Task objective: Transcribe the listing below from its opening line up to and including the line that contains "from mathutils import Vector, Matrix"; reproduce nothing else.

Material to process:
# # # #
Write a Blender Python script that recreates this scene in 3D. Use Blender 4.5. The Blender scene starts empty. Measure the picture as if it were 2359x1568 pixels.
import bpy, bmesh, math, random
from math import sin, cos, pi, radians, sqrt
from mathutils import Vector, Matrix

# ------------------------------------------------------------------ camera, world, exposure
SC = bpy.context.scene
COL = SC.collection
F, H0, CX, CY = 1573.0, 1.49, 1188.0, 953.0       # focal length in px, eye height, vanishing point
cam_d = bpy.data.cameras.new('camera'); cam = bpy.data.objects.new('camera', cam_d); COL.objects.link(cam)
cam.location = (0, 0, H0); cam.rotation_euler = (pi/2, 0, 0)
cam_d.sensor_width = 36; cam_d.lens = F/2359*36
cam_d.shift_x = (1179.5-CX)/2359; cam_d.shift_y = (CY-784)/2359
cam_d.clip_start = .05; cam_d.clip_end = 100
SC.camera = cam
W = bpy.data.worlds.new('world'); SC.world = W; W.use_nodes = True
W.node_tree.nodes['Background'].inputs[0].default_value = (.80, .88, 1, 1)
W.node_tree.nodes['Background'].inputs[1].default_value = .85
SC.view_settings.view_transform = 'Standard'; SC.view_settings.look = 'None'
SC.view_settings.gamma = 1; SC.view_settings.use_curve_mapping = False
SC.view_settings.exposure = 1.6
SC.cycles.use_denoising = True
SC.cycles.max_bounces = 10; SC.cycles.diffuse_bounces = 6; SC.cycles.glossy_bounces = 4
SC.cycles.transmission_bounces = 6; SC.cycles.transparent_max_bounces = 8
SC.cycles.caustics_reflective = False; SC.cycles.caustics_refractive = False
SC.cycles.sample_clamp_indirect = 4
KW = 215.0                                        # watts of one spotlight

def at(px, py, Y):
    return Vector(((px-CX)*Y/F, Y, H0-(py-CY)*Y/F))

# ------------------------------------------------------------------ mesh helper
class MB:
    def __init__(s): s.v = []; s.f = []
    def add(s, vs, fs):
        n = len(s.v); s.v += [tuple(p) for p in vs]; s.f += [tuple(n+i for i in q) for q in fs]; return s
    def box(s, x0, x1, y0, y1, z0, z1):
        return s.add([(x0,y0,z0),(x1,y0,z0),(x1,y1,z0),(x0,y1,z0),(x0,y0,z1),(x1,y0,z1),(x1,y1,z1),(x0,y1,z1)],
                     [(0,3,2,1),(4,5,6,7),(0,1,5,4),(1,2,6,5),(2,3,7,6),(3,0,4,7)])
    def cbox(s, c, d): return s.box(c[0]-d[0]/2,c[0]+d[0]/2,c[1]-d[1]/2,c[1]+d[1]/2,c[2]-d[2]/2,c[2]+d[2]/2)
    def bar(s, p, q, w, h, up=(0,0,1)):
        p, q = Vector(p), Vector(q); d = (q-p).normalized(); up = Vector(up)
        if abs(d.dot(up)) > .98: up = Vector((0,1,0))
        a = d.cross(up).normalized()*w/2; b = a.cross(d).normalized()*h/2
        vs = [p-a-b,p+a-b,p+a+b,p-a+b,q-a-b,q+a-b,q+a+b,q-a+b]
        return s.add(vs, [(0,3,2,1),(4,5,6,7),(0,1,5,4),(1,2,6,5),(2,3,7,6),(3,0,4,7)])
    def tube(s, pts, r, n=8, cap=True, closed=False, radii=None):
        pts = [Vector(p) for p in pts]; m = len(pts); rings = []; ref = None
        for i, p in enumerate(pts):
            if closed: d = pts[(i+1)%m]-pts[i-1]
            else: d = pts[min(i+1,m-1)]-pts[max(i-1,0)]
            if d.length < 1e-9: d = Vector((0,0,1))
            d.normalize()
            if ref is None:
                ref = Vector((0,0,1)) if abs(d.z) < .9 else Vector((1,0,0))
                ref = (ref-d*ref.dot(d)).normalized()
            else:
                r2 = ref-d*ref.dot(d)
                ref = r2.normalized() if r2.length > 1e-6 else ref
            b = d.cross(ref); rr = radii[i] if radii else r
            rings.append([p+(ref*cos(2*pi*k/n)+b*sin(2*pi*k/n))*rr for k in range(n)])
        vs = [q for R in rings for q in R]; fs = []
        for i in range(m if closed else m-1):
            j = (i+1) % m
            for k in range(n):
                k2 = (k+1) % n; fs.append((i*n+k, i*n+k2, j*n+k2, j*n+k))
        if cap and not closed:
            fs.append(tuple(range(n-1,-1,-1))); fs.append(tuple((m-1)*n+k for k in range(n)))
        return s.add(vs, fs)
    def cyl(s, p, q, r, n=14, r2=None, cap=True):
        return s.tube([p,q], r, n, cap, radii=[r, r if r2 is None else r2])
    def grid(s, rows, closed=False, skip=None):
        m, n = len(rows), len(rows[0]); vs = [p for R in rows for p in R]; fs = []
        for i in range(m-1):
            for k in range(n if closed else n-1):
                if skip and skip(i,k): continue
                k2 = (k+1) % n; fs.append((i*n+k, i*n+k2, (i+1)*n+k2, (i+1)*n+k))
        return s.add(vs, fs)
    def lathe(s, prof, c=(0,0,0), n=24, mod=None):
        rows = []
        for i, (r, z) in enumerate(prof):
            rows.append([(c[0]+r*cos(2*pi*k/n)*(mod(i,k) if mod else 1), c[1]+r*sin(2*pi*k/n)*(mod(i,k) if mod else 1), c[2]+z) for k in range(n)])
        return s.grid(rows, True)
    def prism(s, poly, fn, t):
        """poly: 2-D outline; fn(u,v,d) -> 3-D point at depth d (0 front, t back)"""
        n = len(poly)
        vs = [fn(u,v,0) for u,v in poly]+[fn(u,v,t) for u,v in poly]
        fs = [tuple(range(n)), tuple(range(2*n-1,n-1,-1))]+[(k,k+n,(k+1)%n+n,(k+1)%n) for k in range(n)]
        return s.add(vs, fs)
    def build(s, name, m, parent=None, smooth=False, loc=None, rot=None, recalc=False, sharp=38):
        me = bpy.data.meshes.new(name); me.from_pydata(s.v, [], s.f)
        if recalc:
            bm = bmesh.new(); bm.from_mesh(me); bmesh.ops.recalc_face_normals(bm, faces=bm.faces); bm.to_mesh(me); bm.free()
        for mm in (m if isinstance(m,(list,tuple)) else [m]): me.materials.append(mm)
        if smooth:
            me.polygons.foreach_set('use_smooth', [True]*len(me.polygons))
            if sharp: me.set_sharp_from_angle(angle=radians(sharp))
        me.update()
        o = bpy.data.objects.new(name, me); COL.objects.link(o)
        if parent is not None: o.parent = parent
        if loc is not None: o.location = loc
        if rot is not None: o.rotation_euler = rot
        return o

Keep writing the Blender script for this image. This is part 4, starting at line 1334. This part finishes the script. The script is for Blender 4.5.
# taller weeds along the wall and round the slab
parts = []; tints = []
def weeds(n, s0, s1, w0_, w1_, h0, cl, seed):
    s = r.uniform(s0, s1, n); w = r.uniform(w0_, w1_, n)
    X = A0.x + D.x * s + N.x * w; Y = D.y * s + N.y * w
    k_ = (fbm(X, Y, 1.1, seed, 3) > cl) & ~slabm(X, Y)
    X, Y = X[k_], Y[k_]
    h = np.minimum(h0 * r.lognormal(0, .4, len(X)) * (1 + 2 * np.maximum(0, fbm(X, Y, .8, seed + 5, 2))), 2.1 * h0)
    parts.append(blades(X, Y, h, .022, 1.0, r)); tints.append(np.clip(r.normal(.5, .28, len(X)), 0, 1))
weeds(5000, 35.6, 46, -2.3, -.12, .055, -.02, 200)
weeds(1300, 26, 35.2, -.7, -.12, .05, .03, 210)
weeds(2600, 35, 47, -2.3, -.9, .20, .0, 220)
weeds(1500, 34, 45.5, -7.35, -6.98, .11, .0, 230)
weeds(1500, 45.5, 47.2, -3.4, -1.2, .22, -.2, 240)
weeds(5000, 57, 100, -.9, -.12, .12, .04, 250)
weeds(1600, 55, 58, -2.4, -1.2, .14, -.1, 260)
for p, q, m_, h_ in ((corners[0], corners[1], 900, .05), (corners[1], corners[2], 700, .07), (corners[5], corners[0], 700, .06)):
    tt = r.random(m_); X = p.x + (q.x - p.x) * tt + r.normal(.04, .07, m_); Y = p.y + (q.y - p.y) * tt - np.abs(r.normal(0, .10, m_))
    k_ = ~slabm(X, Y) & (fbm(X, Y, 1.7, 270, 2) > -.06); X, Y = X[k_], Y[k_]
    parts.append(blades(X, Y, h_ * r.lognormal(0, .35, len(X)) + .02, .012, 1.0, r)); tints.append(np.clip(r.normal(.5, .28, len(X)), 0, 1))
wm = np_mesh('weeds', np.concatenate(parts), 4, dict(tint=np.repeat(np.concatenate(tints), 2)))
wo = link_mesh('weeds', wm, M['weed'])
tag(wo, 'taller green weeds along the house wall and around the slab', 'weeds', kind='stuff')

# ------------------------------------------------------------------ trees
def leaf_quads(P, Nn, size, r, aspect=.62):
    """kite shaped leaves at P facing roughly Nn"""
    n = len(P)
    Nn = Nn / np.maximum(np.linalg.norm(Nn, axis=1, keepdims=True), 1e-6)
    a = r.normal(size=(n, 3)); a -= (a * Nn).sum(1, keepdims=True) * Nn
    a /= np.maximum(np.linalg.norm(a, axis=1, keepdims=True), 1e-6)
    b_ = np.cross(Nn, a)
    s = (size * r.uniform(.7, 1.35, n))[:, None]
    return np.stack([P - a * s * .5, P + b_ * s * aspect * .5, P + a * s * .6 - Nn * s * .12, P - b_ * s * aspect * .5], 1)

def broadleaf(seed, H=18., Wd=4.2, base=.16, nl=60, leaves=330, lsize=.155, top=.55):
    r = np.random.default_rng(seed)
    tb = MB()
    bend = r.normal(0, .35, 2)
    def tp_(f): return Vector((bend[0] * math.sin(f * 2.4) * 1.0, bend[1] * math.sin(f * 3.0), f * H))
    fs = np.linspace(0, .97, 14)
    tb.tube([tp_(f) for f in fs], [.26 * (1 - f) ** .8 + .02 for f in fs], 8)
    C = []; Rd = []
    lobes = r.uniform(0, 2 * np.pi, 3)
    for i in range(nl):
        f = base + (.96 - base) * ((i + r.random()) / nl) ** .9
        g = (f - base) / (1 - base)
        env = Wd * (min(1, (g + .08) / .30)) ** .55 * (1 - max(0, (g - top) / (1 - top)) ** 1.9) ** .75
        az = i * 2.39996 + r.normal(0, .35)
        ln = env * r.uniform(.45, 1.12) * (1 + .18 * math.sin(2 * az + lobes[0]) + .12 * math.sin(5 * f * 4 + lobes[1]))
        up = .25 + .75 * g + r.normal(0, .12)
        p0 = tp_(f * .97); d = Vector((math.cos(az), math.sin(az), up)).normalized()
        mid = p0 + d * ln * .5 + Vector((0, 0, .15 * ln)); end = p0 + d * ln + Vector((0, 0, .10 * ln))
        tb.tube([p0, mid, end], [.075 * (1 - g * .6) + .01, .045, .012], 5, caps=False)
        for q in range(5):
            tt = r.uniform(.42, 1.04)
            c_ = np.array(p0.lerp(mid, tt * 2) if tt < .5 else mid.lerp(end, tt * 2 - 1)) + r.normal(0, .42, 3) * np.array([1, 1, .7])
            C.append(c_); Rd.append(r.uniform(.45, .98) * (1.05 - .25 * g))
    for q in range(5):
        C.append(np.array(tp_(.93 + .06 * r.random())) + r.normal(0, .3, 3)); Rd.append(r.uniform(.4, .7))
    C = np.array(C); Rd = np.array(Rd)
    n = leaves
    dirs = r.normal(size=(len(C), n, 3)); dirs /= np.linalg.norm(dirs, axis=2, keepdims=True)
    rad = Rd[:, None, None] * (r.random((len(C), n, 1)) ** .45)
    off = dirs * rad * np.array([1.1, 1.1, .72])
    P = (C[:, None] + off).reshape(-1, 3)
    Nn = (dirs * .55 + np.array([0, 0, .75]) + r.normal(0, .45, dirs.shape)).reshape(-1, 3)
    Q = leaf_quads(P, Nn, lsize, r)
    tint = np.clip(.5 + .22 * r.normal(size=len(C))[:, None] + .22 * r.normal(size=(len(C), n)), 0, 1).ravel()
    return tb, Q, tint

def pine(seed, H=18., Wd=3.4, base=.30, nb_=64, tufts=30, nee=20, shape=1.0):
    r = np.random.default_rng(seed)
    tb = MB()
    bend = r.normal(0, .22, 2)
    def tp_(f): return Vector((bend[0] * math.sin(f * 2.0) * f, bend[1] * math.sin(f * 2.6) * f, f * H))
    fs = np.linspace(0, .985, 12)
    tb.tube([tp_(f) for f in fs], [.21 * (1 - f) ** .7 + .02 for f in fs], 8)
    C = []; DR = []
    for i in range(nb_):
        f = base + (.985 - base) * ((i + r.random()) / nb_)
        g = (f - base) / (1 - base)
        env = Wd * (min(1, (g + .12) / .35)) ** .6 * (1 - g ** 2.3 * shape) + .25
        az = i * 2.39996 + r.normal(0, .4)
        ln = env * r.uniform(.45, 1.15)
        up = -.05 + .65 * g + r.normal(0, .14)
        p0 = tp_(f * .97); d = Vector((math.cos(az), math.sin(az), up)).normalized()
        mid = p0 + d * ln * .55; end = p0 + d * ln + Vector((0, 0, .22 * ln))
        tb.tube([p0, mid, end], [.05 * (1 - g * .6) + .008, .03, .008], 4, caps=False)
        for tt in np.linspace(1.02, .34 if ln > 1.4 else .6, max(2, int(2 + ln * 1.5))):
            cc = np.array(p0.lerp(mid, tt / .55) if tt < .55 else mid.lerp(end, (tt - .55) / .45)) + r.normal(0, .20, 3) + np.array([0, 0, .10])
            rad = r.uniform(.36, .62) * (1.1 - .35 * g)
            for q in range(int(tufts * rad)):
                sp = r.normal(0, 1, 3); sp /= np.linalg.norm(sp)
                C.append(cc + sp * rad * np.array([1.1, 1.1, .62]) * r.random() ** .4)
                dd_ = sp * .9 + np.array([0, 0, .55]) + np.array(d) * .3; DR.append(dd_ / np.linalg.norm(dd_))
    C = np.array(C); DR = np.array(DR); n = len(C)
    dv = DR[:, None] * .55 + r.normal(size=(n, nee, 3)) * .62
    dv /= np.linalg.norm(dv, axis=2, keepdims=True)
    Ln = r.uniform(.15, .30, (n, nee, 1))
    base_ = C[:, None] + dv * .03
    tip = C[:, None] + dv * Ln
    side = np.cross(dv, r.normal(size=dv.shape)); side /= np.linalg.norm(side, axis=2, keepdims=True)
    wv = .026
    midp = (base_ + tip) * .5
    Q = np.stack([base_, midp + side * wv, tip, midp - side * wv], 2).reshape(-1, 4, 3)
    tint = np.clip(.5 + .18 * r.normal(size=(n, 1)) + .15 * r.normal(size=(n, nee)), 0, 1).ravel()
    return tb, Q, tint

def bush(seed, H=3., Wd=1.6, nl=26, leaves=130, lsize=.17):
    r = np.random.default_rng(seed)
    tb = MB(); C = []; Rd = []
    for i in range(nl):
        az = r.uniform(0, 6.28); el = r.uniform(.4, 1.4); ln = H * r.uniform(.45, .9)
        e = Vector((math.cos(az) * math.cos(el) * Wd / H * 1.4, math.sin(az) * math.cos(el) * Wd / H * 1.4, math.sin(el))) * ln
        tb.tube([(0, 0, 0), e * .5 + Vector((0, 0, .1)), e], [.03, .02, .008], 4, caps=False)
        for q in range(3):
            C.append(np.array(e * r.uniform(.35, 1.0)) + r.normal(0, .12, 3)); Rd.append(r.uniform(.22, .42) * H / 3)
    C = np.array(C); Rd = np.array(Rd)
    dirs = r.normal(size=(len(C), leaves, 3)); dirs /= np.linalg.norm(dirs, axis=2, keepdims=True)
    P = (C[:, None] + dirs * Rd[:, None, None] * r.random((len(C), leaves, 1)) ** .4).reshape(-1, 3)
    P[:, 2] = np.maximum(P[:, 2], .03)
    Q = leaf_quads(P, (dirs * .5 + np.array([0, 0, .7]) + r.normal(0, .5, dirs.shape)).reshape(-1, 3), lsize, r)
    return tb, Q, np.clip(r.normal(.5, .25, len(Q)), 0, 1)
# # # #
The solution:
Write a Blender Python script that recreates this scene in 3D. Use Blender 4.5. The Blender scene starts empty. Measure the picture as if it were 2359x1568 pixels.
import bpy, bmesh, math, random
from math import sin, cos, pi, radians, sqrt
from mathutils import Vector, Matrix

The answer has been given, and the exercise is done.